Но каждый знает, что в конце концов территория, где пользовались этим названием, была ограничена. Однако еще во времена «Песни о Роланде» хронист из Лотарингии Сигиберт де Жемблу считал, что употребляется оно повсеместно{331}. Как же это произошло? Загадка происхождения нашего национального имени еще недостаточно изучена. Похоже, что привычка называть так жителей именно этой части бывшей империи укоренилась во времена, когда в Восточной Франции (Восточно-Франкском королевстве) правили саксонцы, а в Западной Франции (Западно-Франкском королевстве) на престол вернулась франкская династия, настоящие потомки Каролингов. Это название присутствовало даже в королевском титуле. В противоположность своим соперникам, которые в своих указах именовали себя просто королями, отсутствием эпитетов подчеркивая достоинство наследников Карла Великого, Карл Простоватый, покорив Лотарингию, воскресил старинный титул «король франков». Его преемники царствовали уже только во Франции и не принадлежали к роду Каролингов, но продолжали пользоваться этим титулом. Прибавим, что в Германии при наличии многих этнически групп франки были одной из них, обычно франками называли жителей прирейнских диоцезов и долины Мэн, то есть области, которую мы называем теперь Франконией, и саксонец, например, ни за что не согласился бы называться франком. По другую сторону границы это название, напротив, соответствовало если не всем жителям, то по крайней мере, тем, которые обитали между Маасом и Луарой, чьи обычаи и институты оставались глубоко франкскими. И еще одно замечание: Западной Франции без труда уступили это название еще и потому, что Восточная стремилась к совершенно иному.

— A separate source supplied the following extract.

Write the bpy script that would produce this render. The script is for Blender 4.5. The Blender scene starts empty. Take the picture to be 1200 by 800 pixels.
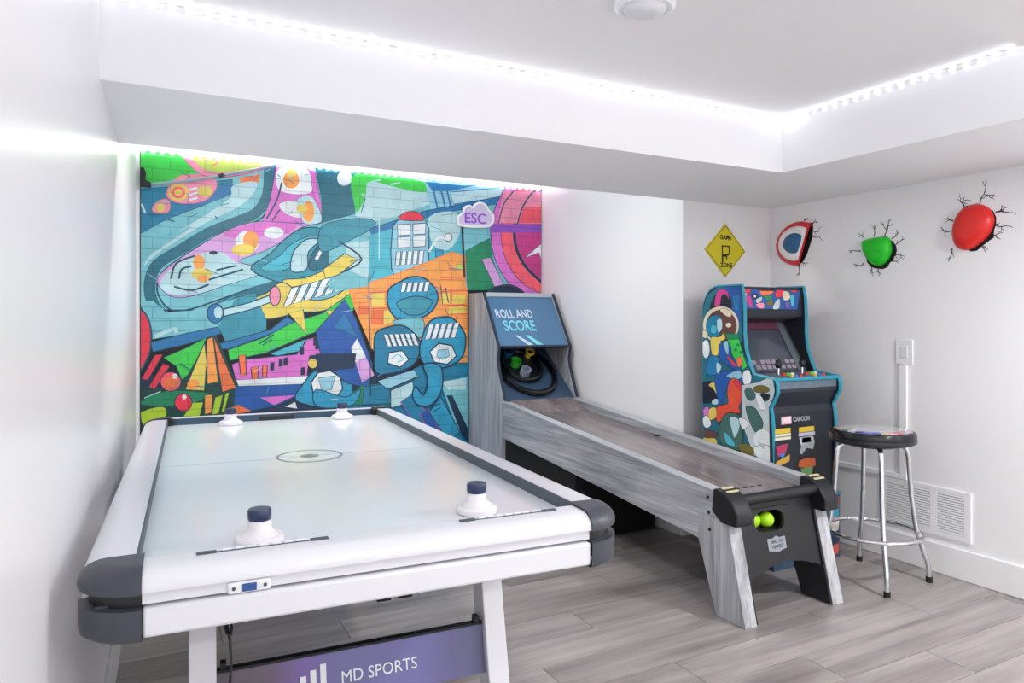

Между «людьми Карла» и жителями Восточного королевства со временем обозначился разительный контраст: разница в языке (мы не имеем в виду диалектальных особенностей, характерных для каждой группы), с одной стороны, «романские» франки, с другой, «тионские». Последнее определение выглядело так в средние века, со временем из него появилось слово «дойч», и клирики, говорящие на латыни, хранящей множество реминисценций из классической, считали вопреки всякой этимологии, что означает оно «тевтонские». Однако происхождение этого слова иное. Theotisca lingua, о котором говорят миссионеры эпохи Каролингов, означает не что иное, как «язык народа» (thiuda), в противоположность церковной латыни, и может быть, еще и «язык язычников». Определение было скорее книжным, чем разговорным, и не воспринималось общественным сознанием как имеющее глубокие корни — это была всего-навсего этикетка, созданная, чтобы определять манеру говорить, но скоро оно стало синонимом «германского» языка, превратившись в этническое определение. В царствование Людовика Святого в прологе одной из самых древних поэм, написанных на германском языке, говорится о «народе, говорящем по-тионски». Дальше уже было легко относить его и к стране, и к политической формации. В разговорной речи, очевидно, на это решились раньше, чем в письменной; писатели не спешили включать в свои труды столь непривычное для историографии слово. Но уже с 920 года в зальцбургских анналах появляется «королевство тионов (или тевтонов)»{332}.[55]

Вполне может быть, что неожиданное перенесение смысла не удивит людей, преданных фактам языка, они увидят в этом перемещении ранний всплеск национального самосознания. Надо сказать, что обращение политиков за помощью к лингвистике изобретено не нашим временем. В X веке ломбардский епископ, оскорбленный претензиями византийцев на Апулню — исторически вполне обоснованными — писал: «Эти земли принадлежат королевству Италия, и подтверждением тому язык ее жителей»{333}. Не только употребление одинаковых средств выражения сближает людей, но и сходство традиций мышления. Для людей малообразованных различие языков является ощутимым противопоставлением и источником антагонизма. Швабский монах IX века записывает, что «латинцы» смеются над германскими словами; из-за насмешек над германскими формулами почтения и возникла кровавая драка между спутниками Карла Простоватого и Генриха I, положив конец встрече государей{334}. В Западной Франции до сих пор еще не объясненная эволюция галло-романского языка привела к образованию двух разных речевых манер, в результате чего «провансальцы» или «люди языка “ок”», не обладая никаким политическим единством, на протяжении не одного века ощущали себя единой, отдельно стоящей группой. Точно так же во время второго крестового похода лотарннгские рыцари, подданные императора, сближали себя с французами, поскольку говорили на одном языке{335}. Совмещать язык с национальностью нелепость. Но нельзя отрицать роль языка в формировании национального сознания.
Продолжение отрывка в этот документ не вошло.